Written problem ▸
Pictures stay out. Extract the lines below from the first one through the line with "post_handle(sx, 12.61, 'steel", both included.

Information supplied ▸
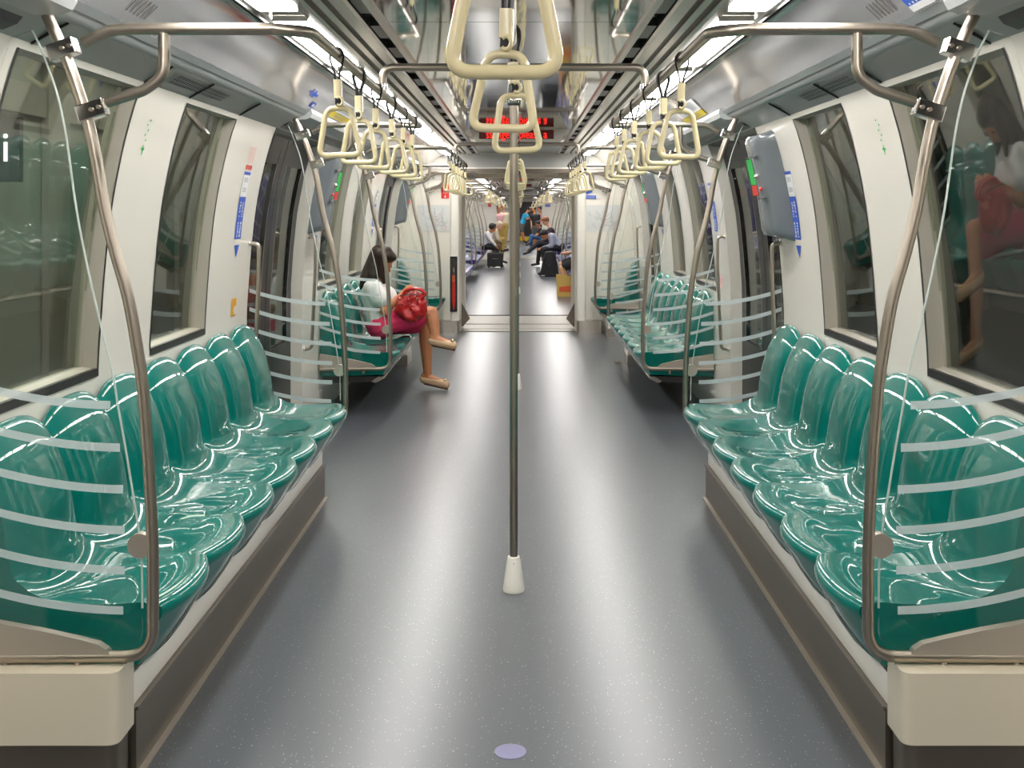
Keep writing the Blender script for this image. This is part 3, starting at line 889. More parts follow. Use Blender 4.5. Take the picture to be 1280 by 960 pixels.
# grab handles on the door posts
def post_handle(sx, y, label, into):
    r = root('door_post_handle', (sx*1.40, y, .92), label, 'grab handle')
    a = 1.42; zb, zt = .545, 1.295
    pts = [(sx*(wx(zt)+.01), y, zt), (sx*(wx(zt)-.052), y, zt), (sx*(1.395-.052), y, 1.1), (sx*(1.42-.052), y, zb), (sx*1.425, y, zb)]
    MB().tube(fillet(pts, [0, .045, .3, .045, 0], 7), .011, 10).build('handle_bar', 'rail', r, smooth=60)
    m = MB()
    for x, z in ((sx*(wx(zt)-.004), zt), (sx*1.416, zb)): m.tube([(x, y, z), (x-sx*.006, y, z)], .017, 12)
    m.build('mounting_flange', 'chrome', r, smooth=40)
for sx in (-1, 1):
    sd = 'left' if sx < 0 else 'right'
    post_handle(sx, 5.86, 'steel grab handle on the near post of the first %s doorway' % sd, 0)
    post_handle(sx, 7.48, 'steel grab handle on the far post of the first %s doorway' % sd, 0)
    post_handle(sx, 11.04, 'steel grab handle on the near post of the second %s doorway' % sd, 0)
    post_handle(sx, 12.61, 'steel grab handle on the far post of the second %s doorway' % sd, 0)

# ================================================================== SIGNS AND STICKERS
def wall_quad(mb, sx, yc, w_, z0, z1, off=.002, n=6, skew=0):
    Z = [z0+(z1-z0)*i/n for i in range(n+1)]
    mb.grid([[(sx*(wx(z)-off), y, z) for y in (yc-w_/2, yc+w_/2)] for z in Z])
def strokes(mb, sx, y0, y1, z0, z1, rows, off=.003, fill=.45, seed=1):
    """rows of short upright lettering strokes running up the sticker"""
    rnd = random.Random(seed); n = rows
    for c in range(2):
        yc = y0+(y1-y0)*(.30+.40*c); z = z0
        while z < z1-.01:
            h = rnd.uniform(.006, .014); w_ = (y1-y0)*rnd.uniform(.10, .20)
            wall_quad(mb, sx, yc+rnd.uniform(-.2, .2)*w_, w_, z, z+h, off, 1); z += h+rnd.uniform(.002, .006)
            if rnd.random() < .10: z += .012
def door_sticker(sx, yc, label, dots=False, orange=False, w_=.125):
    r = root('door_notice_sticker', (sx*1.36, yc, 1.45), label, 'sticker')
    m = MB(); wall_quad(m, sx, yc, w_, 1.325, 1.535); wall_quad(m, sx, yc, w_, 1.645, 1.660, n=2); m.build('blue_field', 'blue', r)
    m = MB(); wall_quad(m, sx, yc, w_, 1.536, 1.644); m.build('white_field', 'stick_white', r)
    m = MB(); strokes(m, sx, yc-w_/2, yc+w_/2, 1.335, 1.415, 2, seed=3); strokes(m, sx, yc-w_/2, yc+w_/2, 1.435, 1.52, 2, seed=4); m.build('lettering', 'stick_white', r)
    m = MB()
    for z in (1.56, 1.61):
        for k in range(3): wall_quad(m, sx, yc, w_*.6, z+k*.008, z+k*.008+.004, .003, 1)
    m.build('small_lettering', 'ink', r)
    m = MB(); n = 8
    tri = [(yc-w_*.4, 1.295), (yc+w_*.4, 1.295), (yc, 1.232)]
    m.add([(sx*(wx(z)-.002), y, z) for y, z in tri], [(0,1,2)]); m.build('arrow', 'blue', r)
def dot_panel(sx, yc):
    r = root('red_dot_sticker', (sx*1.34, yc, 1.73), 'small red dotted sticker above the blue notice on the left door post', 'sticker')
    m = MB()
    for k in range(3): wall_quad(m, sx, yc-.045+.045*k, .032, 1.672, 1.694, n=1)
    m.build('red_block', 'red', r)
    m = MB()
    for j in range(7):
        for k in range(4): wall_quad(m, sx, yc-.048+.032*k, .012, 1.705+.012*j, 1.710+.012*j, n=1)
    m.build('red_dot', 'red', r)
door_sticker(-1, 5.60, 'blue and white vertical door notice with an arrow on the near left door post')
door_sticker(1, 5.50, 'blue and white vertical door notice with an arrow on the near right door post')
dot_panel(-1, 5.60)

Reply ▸
Keep writing the Blender script for this image. This is part 3, starting at line 889. More parts follow. Use Blender 4.5. Take the picture to be 1280 by 960 pixels.
# grab handles on the door posts
def post_handle(sx, y, label, into):
    r = root('door_post_handle', (sx*1.40, y, .92), label, 'grab handle')
    a = 1.42; zb, zt = .545, 1.295
    pts = [(sx*(wx(zt)+.01), y, zt), (sx*(wx(zt)-.052), y, zt), (sx*(1.395-.052), y, 1.1), (sx*(1.42-.052), y, zb), (sx*1.425, y, zb)]
    MB().tube(fillet(pts, [0, .045, .3, .045, 0], 7), .011, 10).build('handle_bar', 'rail', r, smooth=60)
    m = MB()
    for x, z in ((sx*(wx(zt)-.004), zt), (sx*1.416, zb)): m.tube([(x, y, z), (x-sx*.006, y, z)], .017, 12)
    m.build('mounting_flange', 'chrome', r, smooth=40)
for sx in (-1, 1):
    sd = 'left' if sx < 0 else 'right'
    post_handle(sx, 5.86, 'steel grab handle on the near post of the first %s doorway' % sd, 0)
    post_handle(sx, 7.48, 'steel grab handle on the far post of the first %s doorway' % sd, 0)
    post_handle(sx, 11.04, 'steel grab handle on the near post of the second %s doorway' % sd, 0)
    post_handle(sx, 12.61, 'steel grab handle on the far post of the second %s doorway' % sd, 0)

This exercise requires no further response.